Moreover, many contemporary works of art are indeed constructed on a double level. One is obvious, accessible to a broad audience. The other is for the “initiated.”

In the case of Josef Mengele, this can manifest as follows: On the surface—a story of a broken man in exile, dissolving in loneliness and fear. But on a second level—an entirely different interpretation: the successful escape of a “useful villain.” The same story as in the 2025 film “Nuremberg.”—exactly—this final scene reframes the entire film; the Satanic ritual at the end suggests that Mengele’s story is not just about a man in exile or the moral ambiguities of evil, but part of a larger, almost mythic structure of ritualized malevolence. It implies that his life—and perhaps his “escape”—is orchestrated within a symbolic system of hidden, ritualized power.

On one level, it is a story about judgment, an attempt to establish justice and give evil a legal definition.
On another level—a kind of “magic trick,” a disappearance, the vanishing of a useful man.

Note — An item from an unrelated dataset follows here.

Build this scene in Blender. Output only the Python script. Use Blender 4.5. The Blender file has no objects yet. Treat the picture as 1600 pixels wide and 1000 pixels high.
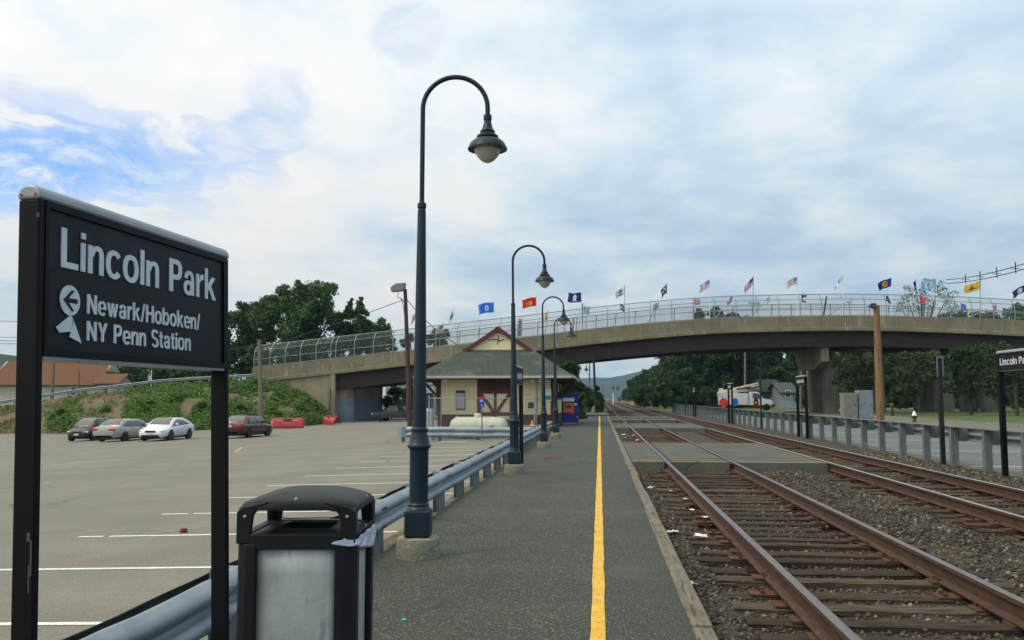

Rather than serving as closure or psychological insight, the ritual positions the narrative in a metaphysical or allegorical dimension: Mengele is no longer just a historical figure, but a pawn—or even a manifestation—within a cosmic or “satanic” logic. It reinforces the idea of evil as a system that persists beyond human morality, which aligns with the double-layer reading: for the general audience, a story of exile and fear; for those “in the know,” a story about the orchestration of useful evil within hidden powers.